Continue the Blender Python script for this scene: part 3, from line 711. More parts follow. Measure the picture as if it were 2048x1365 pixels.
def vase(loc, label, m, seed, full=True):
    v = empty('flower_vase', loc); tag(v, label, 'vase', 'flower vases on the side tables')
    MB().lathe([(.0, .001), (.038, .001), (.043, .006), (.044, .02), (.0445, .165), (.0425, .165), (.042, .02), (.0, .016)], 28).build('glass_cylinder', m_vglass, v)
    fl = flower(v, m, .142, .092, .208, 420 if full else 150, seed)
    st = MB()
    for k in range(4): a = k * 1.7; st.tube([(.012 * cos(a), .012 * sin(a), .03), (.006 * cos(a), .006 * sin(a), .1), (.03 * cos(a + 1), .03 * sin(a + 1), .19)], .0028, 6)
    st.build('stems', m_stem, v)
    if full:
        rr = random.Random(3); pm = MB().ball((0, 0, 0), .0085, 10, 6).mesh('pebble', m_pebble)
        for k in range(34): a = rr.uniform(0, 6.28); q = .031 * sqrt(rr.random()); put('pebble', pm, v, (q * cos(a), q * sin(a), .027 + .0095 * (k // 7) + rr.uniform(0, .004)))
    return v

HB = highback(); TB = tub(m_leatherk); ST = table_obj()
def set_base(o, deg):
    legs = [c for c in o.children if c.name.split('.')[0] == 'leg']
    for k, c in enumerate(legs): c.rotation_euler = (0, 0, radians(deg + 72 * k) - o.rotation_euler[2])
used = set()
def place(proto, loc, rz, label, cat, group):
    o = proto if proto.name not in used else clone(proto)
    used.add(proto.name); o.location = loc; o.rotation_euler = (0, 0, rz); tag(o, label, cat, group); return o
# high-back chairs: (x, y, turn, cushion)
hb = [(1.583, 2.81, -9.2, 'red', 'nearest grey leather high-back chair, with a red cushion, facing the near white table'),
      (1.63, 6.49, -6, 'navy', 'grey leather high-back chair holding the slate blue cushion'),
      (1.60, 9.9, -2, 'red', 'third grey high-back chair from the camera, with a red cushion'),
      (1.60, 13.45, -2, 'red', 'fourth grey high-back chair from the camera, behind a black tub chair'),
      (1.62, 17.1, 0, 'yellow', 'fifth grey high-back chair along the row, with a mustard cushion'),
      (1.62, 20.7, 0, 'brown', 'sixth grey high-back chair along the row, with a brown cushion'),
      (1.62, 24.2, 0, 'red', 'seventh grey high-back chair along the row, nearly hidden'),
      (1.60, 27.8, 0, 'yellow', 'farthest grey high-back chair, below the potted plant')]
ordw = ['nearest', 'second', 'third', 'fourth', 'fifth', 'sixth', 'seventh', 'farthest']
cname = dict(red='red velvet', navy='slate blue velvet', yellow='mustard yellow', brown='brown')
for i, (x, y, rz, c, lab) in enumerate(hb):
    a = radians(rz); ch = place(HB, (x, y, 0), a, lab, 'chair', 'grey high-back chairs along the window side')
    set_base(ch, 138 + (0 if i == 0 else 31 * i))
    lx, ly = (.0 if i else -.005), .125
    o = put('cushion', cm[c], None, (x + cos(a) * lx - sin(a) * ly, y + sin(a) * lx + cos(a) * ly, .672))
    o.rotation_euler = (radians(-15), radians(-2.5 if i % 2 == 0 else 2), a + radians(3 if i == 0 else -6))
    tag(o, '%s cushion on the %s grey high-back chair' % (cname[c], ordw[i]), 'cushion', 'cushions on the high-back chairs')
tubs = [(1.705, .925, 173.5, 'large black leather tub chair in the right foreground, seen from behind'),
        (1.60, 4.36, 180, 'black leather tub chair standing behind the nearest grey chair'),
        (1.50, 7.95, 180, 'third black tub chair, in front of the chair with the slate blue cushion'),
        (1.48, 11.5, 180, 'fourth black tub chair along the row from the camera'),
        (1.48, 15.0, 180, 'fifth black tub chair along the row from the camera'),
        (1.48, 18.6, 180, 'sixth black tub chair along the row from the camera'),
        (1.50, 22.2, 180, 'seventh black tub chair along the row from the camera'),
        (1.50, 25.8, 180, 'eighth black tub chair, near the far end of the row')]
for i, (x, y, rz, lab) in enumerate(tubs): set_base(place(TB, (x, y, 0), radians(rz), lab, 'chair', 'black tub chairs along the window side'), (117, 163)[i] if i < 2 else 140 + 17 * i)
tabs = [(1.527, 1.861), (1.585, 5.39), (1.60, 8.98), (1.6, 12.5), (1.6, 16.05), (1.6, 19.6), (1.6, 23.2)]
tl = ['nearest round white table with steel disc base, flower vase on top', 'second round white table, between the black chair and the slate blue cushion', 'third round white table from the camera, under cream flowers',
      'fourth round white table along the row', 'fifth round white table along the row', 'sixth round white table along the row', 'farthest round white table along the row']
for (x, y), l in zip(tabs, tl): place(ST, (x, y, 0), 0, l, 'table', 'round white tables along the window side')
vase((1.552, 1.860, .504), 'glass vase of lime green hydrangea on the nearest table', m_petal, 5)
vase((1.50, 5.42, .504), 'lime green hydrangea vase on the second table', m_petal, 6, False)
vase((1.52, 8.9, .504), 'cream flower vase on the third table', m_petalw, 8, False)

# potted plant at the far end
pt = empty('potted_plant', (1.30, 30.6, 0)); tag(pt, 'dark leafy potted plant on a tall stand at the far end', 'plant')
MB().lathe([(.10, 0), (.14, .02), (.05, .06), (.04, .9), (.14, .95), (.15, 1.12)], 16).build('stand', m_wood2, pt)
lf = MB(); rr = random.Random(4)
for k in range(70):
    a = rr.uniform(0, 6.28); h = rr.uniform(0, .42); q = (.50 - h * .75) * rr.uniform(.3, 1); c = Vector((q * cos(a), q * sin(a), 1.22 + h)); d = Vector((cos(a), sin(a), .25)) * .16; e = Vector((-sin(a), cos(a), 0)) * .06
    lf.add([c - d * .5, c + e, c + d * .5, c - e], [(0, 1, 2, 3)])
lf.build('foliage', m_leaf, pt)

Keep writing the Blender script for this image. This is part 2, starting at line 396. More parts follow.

########################################

## Directive
Retype the whole listing, matching it exactly.

## Problem solution
Continue the Blender Python script for this scene: part 3, from line 711. More parts follow. Measure the picture as if it were 2048x1365 pixels.
def vase(loc, label, m, seed, full=True):
    v = empty('flower_vase', loc); tag(v, label, 'vase', 'flower vases on the side tables')
    MB().lathe([(.0, .001), (.038, .001), (.043, .006), (.044, .02), (.0445, .165), (.0425, .165), (.042, .02), (.0, .016)], 28).build('glass_cylinder', m_vglass, v)
    fl = flower(v, m, .142, .092, .208, 420 if full else 150, seed)
    st = MB()
    for k in range(4): a = k * 1.7; st.tube([(.012 * cos(a), .012 * sin(a), .03), (.006 * cos(a), .006 * sin(a), .1), (.03 * cos(a + 1), .03 * sin(a + 1), .19)], .0028, 6)
    st.build('stems', m_stem, v)
    if full:
        rr = random.Random(3); pm = MB().ball((0, 0, 0), .0085, 10, 6).mesh('pebble', m_pebble)
        for k in range(34): a = rr.uniform(0, 6.28); q = .031 * sqrt(rr.random()); put('pebble', pm, v, (q * cos(a), q * sin(a), .027 + .0095 * (k // 7) + rr.uniform(0, .004)))
    return v

HB = highback(); TB = tub(m_leatherk); ST = table_obj()
def set_base(o, deg):
    legs = [c for c in o.children if c.name.split('.')[0] == 'leg']
    for k, c in enumerate(legs): c.rotation_euler = (0, 0, radians(deg + 72 * k) - o.rotation_euler[2])
used = set()
def place(proto, loc, rz, label, cat, group):
    o = proto if proto.name not in used else clone(proto)
    used.add(proto.name); o.location = loc; o.rotation_euler = (0, 0, rz); tag(o, label, cat, group); return o
# high-back chairs: (x, y, turn, cushion)
hb = [(1.583, 2.81, -9.2, 'red', 'nearest grey leather high-back chair, with a red cushion, facing the near white table'),
      (1.63, 6.49, -6, 'navy', 'grey leather high-back chair holding the slate blue cushion'),
      (1.60, 9.9, -2, 'red', 'third grey high-back chair from the camera, with a red cushion'),
      (1.60, 13.45, -2, 'red', 'fourth grey high-back chair from the camera, behind a black tub chair'),
      (1.62, 17.1, 0, 'yellow', 'fifth grey high-back chair along the row, with a mustard cushion'),
      (1.62, 20.7, 0, 'brown', 'sixth grey high-back chair along the row, with a brown cushion'),
      (1.62, 24.2, 0, 'red', 'seventh grey high-back chair along the row, nearly hidden'),
      (1.60, 27.8, 0, 'yellow', 'farthest grey high-back chair, below the potted plant')]
ordw = ['nearest', 'second', 'third', 'fourth', 'fifth', 'sixth', 'seventh', 'farthest']
cname = dict(red='red velvet', navy='slate blue velvet', yellow='mustard yellow', brown='brown')
for i, (x, y, rz, c, lab) in enumerate(hb):
    a = radians(rz); ch = place(HB, (x, y, 0), a, lab, 'chair', 'grey high-back chairs along the window side')
    set_base(ch, 138 + (0 if i == 0 else 31 * i))
    lx, ly = (.0 if i else -.005), .125
    o = put('cushion', cm[c], None, (x + cos(a) * lx - sin(a) * ly, y + sin(a) * lx + cos(a) * ly, .672))
    o.rotation_euler = (radians(-15), radians(-2.5 if i % 2 == 0 else 2), a + radians(3 if i == 0 else -6))
    tag(o, '%s cushion on the %s grey high-back chair' % (cname[c], ordw[i]), 'cushion', 'cushions on the high-back chairs')
tubs = [(1.705, .925, 173.5, 'large black leather tub chair in the right foreground, seen from behind'),
        (1.60, 4.36, 180, 'black leather tub chair standing behind the nearest grey chair'),
        (1.50, 7.95, 180, 'third black tub chair, in front of the chair with the slate blue cushion'),
        (1.48, 11.5, 180, 'fourth black tub chair along the row from the camera'),
        (1.48, 15.0, 180, 'fifth black tub chair along the row from the camera'),
        (1.48, 18.6, 180, 'sixth black tub chair along the row from the camera'),
        (1.50, 22.2, 180, 'seventh black tub chair along the row from the camera'),
        (1.50, 25.8, 180, 'eighth black tub chair, near the far end of the row')]
for i, (x, y, rz, lab) in enumerate(tubs): set_base(place(TB, (x, y, 0), radians(rz), lab, 'chair', 'black tub chairs along the window side'), (117, 163)[i] if i < 2 else 140 + 17 * i)
tabs = [(1.527, 1.861), (1.585, 5.39), (1.60, 8.98), (1.6, 12.5), (1.6, 16.05), (1.6, 19.6), (1.6, 23.2)]
tl = ['nearest round white table with steel disc base, flower vase on top', 'second round white table, between the black chair and the slate blue cushion', 'third round white table from the camera, under cream flowers',
      'fourth round white table along the row', 'fifth round white table along the row', 'sixth round white table along the row', 'farthest round white table along the row']
for (x, y), l in zip(tabs, tl): place(ST, (x, y, 0), 0, l, 'table', 'round white tables along the window side')
vase((1.552, 1.860, .504), 'glass vase of lime green hydrangea on the nearest table', m_petal, 5)
vase((1.50, 5.42, .504), 'lime green hydrangea vase on the second table', m_petal, 6, False)
vase((1.52, 8.9, .504), 'cream flower vase on the third table', m_petalw, 8, False)

# potted plant at the far end
pt = empty('potted_plant', (1.30, 30.6, 0)); tag(pt, 'dark leafy potted plant on a tall stand at the far end', 'plant')
MB().lathe([(.10, 0), (.14, .02), (.05, .06), (.04, .9), (.14, .95), (.15, 1.12)], 16).build('stand', m_wood2, pt)
lf = MB(); rr = random.Random(4)
for k in range(70):
    a = rr.uniform(0, 6.28); h = rr.uniform(0, .42); q = (.50 - h * .75) * rr.uniform(.3, 1); c = Vector((q * cos(a), q * sin(a), 1.22 + h)); d = Vector((cos(a), sin(a), .25)) * .16; e = Vector((-sin(a), cos(a), 0)) * .06
    lf.add([c - d * .5, c + e, c + d * .5, c - e], [(0, 1, 2, 3)])
lf.build('foliage', m_leaf, pt)

Keep writing the Blender script for this image. This is part 2, starting at line 396. More parts follow.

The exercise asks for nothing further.